The Internet often has a lag of a minute or more compared to traditional TV, causing particular headaches for broadcasters of live events such as sports, which Net Insight promises to help its customers do away with.
The Swedish firm in November introduced software enabling live broadcasts to be fully synchronized regardless of device, allowing it to enter the so-called over-the-top (OTT) TV market where video and TV can bypass traditional TV distribution.
Examples of OTT video providers include Netflix and Amazon Prime. Meanwhile, Juniper Research predicts that global end-user OTT TV subscription revenues will quadruple to $32 billion by 2019 from $8 billion in 2014.
Net Insight, which makes network products for video streaming, currently has a total addressable market of approximately 500 million euros, but its new market could outgrow that within a couple of years.
"It could take 1-2 years to surpass that size of addressable market," Net Insight Chief Executive Fredrik Tumegard said.
He also noted that it is much cheaper to produce software compared to network gear, so sales on large volumes will incur much lower costs.
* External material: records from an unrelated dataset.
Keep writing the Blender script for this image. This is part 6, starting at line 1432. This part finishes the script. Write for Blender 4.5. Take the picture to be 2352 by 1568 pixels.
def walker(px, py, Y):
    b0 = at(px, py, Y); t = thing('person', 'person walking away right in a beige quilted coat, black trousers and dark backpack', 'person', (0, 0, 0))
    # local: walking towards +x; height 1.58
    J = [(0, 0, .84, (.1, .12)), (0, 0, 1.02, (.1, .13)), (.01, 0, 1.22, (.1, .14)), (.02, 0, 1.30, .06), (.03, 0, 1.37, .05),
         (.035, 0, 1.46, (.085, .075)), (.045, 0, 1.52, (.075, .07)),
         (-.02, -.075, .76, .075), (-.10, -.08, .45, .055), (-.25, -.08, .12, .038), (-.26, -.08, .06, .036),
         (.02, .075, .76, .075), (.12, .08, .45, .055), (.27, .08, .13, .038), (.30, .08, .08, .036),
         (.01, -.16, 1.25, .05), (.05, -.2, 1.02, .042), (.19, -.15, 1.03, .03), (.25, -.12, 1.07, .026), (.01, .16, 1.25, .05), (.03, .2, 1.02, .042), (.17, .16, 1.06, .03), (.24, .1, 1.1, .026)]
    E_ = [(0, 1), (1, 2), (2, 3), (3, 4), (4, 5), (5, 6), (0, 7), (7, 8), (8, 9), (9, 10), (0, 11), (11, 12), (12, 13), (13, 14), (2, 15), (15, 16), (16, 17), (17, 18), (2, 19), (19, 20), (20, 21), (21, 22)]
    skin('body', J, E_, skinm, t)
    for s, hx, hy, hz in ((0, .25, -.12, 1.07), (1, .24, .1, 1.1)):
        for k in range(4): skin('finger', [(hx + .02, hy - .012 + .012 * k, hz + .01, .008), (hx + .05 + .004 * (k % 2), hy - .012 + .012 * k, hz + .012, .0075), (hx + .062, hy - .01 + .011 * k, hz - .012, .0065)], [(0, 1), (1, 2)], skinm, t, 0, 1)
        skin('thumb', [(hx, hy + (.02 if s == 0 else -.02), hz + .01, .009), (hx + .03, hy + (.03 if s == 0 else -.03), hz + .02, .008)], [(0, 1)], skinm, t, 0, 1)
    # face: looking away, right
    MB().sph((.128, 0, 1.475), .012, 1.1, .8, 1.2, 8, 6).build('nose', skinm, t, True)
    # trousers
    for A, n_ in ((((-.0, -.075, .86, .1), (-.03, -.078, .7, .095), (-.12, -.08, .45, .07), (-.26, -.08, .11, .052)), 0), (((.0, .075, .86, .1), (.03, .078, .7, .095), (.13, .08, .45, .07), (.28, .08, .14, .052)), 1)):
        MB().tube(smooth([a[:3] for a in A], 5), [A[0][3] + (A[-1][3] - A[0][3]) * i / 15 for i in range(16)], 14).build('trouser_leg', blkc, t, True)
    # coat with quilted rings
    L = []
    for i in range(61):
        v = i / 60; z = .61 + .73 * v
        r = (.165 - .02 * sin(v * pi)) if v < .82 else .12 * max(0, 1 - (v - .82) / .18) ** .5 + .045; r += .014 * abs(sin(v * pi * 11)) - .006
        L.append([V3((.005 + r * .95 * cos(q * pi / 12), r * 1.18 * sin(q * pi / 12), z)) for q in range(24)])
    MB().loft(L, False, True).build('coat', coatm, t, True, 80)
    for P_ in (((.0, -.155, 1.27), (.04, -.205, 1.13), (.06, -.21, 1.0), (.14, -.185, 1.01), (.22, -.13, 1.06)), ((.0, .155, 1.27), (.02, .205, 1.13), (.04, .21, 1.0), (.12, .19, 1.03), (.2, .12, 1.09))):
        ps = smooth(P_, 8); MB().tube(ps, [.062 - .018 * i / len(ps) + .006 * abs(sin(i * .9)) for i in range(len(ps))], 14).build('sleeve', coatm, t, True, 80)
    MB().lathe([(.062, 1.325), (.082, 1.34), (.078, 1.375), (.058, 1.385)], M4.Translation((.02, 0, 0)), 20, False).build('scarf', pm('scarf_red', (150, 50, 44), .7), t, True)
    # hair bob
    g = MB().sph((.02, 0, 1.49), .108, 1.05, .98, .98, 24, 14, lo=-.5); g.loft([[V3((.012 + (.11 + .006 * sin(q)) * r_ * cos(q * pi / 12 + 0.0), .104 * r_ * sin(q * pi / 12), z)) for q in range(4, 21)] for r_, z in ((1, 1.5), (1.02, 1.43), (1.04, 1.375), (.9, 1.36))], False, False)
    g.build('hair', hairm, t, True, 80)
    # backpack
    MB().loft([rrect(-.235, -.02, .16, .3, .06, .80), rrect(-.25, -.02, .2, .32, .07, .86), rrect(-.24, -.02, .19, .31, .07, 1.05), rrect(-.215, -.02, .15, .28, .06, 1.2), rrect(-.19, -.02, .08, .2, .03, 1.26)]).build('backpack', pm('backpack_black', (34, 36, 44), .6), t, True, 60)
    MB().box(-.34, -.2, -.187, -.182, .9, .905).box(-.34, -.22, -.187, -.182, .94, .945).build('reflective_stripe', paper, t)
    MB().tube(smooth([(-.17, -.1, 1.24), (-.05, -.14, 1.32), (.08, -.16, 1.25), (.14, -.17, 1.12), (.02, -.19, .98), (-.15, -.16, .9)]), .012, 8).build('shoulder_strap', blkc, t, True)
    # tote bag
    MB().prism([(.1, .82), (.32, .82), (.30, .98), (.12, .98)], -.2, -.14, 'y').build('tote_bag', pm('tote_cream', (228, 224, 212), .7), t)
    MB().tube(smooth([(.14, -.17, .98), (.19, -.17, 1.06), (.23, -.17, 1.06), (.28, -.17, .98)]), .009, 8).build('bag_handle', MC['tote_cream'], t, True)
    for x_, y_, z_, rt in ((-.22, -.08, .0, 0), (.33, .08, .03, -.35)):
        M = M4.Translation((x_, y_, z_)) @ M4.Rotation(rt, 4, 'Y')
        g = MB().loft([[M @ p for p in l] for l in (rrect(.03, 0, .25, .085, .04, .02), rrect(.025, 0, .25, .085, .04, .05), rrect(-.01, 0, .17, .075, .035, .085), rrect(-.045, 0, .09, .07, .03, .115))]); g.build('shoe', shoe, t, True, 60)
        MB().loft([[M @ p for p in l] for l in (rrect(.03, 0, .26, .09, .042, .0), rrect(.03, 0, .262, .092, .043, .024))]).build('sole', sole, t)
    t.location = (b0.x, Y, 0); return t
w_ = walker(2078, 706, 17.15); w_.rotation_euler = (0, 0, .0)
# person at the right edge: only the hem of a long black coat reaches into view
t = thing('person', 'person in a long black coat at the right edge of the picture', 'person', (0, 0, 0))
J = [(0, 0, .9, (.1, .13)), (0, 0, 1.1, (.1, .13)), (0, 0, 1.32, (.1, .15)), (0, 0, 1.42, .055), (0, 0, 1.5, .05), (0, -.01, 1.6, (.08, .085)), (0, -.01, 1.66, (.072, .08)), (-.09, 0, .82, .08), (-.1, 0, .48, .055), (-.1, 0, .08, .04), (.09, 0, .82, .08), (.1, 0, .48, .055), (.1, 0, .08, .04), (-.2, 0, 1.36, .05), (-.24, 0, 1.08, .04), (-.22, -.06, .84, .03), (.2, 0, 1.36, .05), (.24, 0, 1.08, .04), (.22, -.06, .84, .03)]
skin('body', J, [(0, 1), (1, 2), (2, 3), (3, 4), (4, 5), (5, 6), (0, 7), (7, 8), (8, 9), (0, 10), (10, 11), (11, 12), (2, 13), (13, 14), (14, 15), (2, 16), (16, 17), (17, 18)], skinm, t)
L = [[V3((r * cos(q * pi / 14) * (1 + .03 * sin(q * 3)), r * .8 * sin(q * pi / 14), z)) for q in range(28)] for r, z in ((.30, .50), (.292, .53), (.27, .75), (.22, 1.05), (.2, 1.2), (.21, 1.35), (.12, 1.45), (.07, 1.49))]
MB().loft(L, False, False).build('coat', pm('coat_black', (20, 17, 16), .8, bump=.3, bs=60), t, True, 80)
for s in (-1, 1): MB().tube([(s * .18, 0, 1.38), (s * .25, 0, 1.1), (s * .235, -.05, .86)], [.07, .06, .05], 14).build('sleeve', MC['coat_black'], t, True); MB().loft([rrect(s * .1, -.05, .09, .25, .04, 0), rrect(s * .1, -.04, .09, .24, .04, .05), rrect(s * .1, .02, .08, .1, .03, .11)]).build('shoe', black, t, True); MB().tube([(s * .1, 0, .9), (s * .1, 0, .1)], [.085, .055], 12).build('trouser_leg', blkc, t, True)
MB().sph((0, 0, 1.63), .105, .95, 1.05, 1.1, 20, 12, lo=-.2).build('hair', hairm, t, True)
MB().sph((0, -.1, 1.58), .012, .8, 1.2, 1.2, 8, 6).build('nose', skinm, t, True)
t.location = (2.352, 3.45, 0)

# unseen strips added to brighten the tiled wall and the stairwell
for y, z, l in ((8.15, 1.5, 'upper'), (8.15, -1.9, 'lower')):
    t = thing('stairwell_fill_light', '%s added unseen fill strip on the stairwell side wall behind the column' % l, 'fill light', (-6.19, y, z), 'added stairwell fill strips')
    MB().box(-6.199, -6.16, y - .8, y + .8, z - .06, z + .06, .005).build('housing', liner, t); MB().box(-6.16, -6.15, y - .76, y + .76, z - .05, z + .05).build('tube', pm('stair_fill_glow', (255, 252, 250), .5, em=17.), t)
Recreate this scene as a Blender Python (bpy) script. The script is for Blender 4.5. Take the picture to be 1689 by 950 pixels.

Net Insight will be paid in relation to the number of users and data volumes in its customers' network.
Its shares have risen 153 percent since November 25, when it announced that India's Tata Communications, which says it handles roughly a quarter of global Internet traffic, would be the first customer to try the innovation.
Tata, the official connectivity provider for Formula 1, said it had successfully tested the new technology at a race in Singapore this year.
Tumegard said the invention, which will be rolled out in the first half of 2016, would be difficult to replicate for competitors as it requires expertise from several areas such as synchronisation, video streams, networks and data centres.
"Someone would have done it a long time ago if it had been that easy," he added.